- [Source material]:

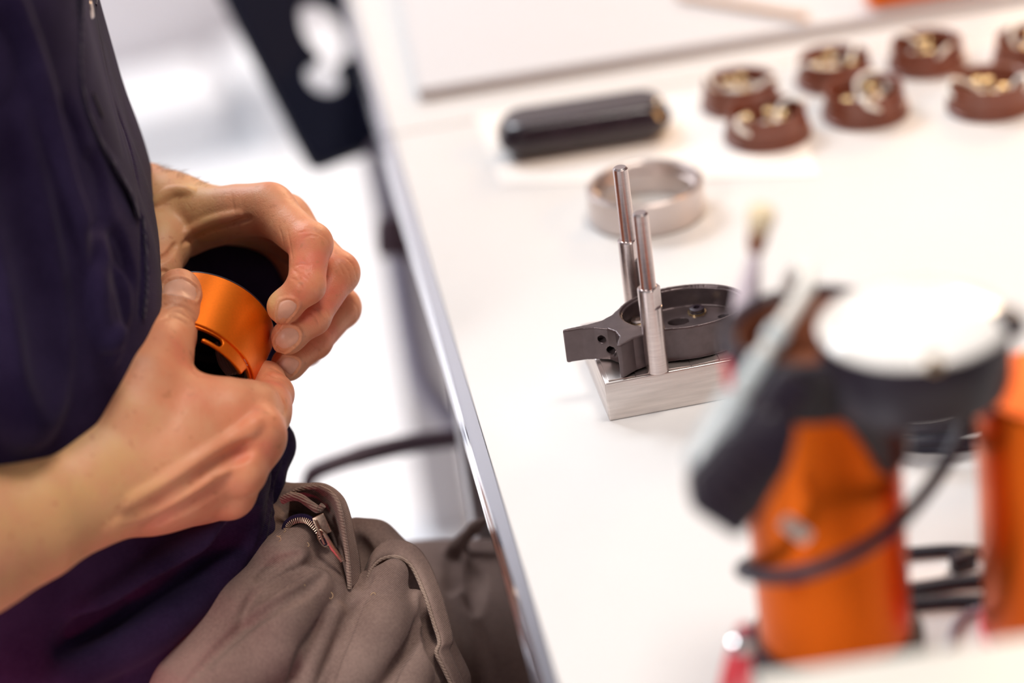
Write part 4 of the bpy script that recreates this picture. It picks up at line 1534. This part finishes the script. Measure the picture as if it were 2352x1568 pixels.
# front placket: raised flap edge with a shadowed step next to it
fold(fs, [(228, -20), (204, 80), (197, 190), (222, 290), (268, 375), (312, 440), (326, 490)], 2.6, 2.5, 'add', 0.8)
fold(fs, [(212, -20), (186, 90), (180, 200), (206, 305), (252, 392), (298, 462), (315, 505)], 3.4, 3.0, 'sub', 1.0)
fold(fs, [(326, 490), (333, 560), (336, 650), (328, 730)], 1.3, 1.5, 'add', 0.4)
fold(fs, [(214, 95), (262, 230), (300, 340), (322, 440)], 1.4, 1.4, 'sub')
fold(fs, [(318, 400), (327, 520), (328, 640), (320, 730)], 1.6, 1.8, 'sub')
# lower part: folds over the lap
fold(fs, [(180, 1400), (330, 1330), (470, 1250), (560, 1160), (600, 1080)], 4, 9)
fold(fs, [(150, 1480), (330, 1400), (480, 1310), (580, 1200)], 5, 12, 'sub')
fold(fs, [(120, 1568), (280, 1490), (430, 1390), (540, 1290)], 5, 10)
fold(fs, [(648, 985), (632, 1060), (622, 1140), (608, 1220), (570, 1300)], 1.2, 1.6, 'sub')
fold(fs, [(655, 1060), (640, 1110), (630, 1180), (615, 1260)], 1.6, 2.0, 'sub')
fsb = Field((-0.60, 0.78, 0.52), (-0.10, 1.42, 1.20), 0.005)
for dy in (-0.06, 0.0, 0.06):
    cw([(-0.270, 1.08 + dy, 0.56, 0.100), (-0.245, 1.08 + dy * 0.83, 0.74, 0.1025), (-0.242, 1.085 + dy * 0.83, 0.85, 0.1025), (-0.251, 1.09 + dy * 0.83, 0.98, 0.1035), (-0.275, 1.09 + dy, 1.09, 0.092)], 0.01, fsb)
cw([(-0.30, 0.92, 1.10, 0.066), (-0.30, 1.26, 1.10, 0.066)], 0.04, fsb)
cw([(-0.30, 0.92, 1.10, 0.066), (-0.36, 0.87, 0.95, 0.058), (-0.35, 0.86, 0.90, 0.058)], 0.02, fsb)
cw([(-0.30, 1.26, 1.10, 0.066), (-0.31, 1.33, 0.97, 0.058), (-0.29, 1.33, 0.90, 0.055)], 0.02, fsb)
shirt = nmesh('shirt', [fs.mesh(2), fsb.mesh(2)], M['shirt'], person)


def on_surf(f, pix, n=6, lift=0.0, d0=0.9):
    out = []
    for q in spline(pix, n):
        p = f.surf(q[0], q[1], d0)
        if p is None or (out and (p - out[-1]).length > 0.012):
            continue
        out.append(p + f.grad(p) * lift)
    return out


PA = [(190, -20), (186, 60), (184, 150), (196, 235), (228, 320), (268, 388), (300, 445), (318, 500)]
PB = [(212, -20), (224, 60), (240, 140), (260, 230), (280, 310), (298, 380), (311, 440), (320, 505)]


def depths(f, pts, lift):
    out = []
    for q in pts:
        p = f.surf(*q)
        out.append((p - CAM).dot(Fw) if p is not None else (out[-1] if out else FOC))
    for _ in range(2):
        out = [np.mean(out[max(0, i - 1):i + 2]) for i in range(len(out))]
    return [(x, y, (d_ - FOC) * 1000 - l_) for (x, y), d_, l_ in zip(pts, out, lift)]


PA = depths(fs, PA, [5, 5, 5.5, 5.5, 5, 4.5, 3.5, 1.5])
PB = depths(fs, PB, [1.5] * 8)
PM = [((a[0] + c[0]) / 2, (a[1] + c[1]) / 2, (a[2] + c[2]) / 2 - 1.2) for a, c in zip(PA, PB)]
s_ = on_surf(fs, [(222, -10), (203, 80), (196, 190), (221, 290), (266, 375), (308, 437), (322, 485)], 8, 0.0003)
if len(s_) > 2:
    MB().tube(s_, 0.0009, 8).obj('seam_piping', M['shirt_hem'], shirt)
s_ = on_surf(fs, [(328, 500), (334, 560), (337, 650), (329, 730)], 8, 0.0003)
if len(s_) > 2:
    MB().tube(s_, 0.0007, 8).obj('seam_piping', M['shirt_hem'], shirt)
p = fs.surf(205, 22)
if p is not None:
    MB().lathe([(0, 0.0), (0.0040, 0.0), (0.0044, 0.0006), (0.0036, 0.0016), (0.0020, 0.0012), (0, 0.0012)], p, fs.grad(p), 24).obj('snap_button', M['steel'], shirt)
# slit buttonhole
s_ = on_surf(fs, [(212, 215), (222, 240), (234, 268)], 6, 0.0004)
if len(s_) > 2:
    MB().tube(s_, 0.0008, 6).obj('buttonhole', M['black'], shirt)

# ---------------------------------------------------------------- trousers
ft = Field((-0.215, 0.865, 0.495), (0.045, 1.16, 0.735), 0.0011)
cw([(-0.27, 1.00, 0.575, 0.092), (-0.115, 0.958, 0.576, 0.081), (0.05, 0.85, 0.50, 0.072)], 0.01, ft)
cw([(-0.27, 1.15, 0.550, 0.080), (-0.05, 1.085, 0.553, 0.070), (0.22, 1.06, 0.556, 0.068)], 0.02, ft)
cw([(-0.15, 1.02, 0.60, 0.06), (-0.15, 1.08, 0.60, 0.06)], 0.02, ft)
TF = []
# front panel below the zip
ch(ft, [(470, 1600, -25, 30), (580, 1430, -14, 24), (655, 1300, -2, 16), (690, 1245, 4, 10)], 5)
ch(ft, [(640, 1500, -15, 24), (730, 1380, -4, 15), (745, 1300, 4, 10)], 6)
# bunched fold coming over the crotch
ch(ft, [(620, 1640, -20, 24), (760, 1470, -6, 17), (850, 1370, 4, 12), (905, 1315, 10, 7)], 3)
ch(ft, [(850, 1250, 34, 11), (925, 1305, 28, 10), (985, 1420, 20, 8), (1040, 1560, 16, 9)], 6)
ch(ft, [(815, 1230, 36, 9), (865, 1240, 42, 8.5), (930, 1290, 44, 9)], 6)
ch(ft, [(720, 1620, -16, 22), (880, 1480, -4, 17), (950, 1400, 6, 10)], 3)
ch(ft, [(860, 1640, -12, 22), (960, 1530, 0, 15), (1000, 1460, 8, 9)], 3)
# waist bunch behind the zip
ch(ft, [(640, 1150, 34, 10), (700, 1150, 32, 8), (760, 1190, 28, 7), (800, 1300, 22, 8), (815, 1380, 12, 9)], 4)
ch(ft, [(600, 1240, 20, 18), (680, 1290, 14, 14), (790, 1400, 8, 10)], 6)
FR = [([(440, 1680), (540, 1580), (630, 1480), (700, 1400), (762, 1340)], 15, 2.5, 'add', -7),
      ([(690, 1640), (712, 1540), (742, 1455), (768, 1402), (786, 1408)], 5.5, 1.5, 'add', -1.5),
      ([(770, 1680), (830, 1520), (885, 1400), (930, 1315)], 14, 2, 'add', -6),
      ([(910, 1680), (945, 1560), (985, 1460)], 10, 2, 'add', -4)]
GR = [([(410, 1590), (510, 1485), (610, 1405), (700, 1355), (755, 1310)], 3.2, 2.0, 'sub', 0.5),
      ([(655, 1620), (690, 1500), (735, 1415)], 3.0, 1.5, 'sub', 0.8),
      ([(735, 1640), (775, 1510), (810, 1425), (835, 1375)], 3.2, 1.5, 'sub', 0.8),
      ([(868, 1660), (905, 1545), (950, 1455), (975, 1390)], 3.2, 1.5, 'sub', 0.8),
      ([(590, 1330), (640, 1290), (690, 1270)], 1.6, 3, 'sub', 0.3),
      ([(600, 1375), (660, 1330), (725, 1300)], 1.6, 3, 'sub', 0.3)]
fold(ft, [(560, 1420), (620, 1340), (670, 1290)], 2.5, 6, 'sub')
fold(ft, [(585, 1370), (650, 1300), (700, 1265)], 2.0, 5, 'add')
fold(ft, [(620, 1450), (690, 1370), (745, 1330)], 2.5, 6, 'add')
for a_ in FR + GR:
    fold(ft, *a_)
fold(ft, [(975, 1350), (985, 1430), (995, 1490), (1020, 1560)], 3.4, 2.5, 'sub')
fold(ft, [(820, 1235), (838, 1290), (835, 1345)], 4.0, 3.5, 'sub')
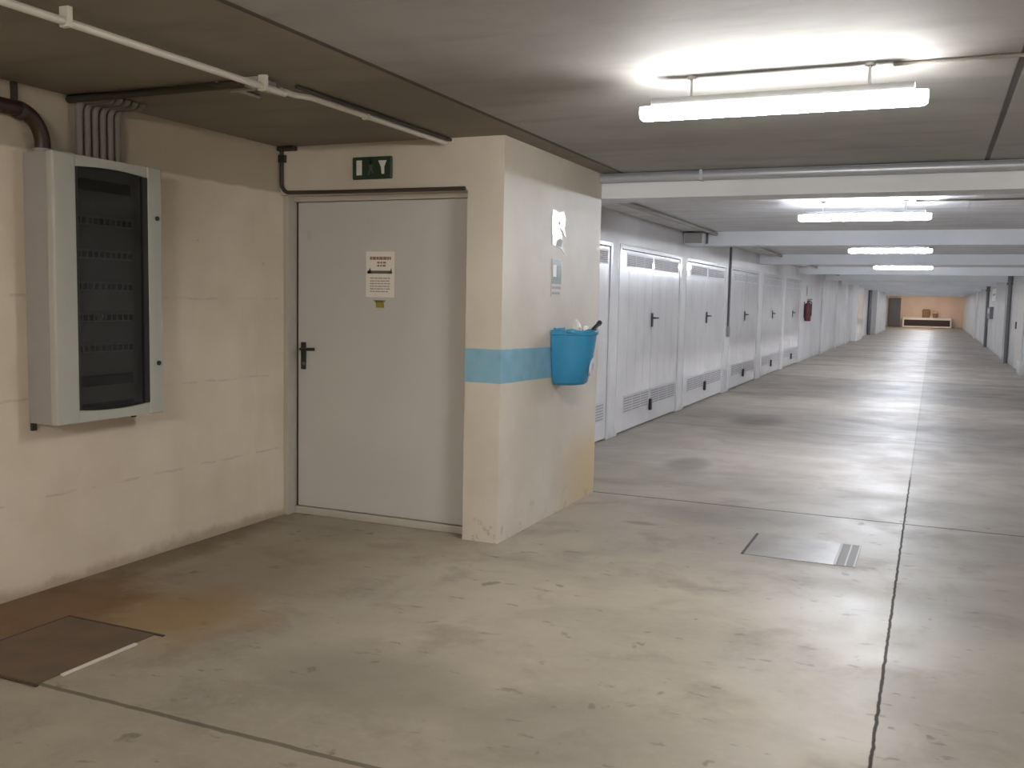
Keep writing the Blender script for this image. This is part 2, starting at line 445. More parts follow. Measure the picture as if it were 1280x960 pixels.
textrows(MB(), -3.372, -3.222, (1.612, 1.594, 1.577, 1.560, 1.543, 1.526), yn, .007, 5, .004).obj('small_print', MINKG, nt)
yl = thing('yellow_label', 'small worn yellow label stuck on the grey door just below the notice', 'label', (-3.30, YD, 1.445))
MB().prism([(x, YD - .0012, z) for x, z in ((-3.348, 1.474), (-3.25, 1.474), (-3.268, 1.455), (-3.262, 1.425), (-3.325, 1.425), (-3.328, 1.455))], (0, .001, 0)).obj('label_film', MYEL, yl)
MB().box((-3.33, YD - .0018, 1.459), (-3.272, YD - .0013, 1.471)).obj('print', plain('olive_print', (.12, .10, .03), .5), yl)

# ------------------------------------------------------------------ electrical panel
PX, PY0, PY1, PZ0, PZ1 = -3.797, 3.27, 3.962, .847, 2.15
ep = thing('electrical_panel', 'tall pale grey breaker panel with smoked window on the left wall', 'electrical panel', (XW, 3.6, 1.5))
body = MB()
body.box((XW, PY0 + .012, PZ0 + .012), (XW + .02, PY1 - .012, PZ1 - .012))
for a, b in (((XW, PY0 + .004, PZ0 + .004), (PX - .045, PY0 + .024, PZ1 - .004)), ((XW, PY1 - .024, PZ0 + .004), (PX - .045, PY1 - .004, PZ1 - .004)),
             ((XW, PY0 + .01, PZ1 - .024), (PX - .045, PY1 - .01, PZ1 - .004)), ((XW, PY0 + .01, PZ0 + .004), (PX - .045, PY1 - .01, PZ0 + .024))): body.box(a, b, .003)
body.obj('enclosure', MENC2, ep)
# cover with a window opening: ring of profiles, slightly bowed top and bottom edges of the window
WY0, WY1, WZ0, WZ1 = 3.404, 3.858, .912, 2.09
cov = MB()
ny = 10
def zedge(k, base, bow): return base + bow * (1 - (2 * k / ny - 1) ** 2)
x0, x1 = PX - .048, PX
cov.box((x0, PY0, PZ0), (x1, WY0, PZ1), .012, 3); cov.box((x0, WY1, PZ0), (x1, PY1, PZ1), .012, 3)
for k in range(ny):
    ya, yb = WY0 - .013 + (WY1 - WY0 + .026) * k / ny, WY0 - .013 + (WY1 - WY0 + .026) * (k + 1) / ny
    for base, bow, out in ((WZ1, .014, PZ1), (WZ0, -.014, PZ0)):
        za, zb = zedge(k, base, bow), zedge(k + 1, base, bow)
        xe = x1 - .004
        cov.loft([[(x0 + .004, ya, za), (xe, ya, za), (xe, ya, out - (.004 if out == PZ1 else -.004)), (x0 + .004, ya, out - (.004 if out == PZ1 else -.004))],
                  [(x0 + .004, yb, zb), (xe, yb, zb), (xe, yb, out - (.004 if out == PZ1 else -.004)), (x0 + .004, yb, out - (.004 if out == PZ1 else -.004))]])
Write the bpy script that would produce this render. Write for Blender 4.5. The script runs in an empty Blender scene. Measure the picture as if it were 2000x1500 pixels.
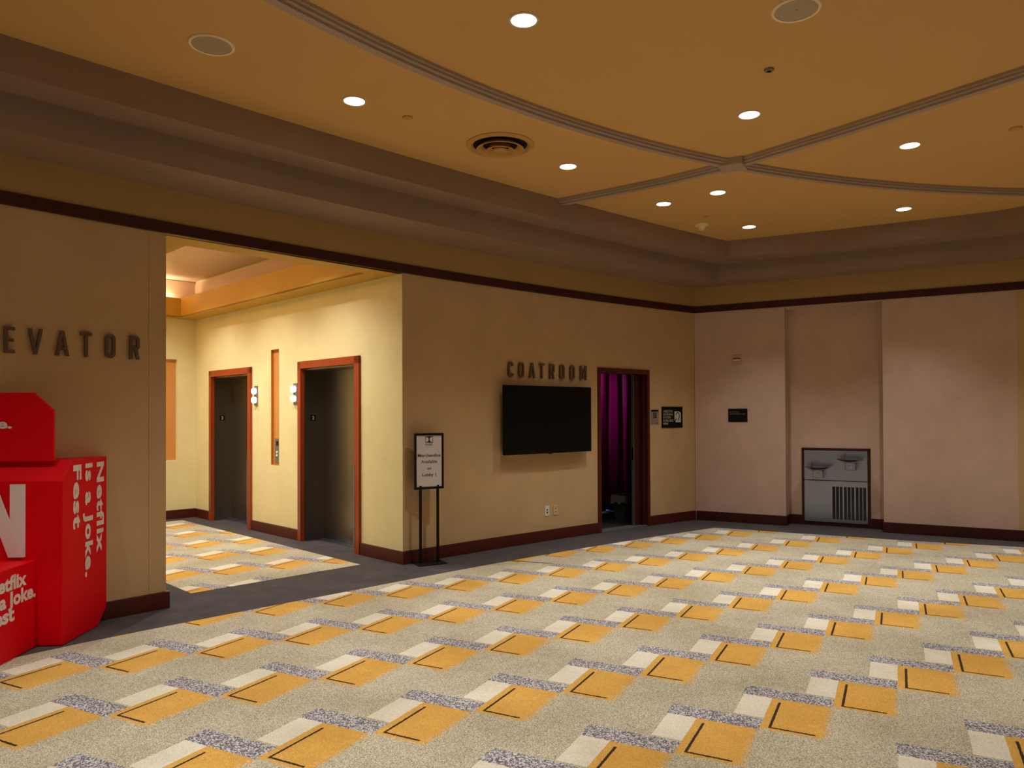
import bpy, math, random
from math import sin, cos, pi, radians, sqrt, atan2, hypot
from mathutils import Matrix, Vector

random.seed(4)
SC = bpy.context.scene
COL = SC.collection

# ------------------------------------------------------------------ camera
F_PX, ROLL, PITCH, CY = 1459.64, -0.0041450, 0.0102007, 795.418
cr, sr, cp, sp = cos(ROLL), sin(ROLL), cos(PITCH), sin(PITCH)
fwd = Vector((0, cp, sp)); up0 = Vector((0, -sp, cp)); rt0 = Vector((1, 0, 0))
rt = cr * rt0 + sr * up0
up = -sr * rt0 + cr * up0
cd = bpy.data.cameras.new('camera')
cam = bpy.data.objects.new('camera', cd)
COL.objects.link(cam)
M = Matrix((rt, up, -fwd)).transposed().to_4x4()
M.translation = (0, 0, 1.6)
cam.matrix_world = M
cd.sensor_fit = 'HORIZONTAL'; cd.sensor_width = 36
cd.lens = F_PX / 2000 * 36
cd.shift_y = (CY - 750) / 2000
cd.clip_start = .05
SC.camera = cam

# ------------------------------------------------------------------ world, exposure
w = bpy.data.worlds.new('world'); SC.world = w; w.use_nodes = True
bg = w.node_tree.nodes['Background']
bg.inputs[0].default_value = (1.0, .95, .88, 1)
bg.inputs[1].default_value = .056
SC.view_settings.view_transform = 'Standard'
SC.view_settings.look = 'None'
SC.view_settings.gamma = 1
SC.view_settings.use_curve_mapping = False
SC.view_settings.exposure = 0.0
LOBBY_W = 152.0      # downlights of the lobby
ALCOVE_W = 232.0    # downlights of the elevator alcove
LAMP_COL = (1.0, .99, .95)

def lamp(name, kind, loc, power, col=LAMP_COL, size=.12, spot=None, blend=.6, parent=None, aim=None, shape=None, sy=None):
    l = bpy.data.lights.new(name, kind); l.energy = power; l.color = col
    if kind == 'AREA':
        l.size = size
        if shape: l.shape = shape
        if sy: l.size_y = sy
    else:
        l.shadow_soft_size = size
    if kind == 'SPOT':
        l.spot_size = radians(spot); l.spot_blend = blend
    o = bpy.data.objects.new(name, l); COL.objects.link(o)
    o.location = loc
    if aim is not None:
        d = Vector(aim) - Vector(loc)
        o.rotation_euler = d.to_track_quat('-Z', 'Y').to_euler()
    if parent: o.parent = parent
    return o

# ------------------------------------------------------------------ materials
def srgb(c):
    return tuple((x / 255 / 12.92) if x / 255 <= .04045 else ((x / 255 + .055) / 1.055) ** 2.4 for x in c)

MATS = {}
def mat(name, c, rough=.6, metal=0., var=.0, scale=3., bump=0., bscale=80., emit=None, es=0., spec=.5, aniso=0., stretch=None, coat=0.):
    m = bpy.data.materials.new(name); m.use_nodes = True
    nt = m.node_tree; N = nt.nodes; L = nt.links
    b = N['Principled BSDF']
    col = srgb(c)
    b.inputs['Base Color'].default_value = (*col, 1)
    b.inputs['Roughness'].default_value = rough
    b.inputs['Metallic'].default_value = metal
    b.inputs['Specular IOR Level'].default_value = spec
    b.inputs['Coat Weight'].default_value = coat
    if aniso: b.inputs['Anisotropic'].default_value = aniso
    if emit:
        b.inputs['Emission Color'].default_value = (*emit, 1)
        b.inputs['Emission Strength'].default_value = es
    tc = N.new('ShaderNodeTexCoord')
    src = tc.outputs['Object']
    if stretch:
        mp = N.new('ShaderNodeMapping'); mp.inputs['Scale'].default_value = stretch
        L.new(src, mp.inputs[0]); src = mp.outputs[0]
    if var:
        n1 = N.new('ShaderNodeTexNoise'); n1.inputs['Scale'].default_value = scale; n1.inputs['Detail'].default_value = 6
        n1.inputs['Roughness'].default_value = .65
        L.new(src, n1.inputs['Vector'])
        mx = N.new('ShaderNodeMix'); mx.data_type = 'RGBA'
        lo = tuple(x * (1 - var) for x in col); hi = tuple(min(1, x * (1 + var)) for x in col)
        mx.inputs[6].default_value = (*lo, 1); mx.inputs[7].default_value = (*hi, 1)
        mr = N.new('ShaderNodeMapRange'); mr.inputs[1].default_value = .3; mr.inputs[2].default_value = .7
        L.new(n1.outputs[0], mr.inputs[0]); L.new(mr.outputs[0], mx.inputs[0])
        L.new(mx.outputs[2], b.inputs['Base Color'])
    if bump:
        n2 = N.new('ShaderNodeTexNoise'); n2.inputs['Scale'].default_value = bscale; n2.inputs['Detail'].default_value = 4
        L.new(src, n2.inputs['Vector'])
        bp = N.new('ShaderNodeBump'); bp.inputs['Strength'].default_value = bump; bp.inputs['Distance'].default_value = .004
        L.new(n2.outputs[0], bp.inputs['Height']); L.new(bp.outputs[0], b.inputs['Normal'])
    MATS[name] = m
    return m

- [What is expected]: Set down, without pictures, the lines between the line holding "Write the bpy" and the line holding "SC.camera = cam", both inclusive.

- [Exercise solution]:
Write the bpy script that would produce this render. Write for Blender 4.5. The script runs in an empty Blender scene. Measure the picture as if it were 2000x1500 pixels.
import bpy, math, random
from math import sin, cos, pi, radians, sqrt, atan2, hypot
from mathutils import Matrix, Vector

random.seed(4)
SC = bpy.context.scene
COL = SC.collection

# ------------------------------------------------------------------ camera
F_PX, ROLL, PITCH, CY = 1459.64, -0.0041450, 0.0102007, 795.418
cr, sr, cp, sp = cos(ROLL), sin(ROLL), cos(PITCH), sin(PITCH)
fwd = Vector((0, cp, sp)); up0 = Vector((0, -sp, cp)); rt0 = Vector((1, 0, 0))
rt = cr * rt0 + sr * up0
up = -sr * rt0 + cr * up0
cd = bpy.data.cameras.new('camera')
cam = bpy.data.objects.new('camera', cd)
COL.objects.link(cam)
M = Matrix((rt, up, -fwd)).transposed().to_4x4()
M.translation = (0, 0, 1.6)
cam.matrix_world = M
cd.sensor_fit = 'HORIZONTAL'; cd.sensor_width = 36
cd.lens = F_PX / 2000 * 36
cd.shift_y = (CY - 750) / 2000
cd.clip_start = .05
SC.camera = cam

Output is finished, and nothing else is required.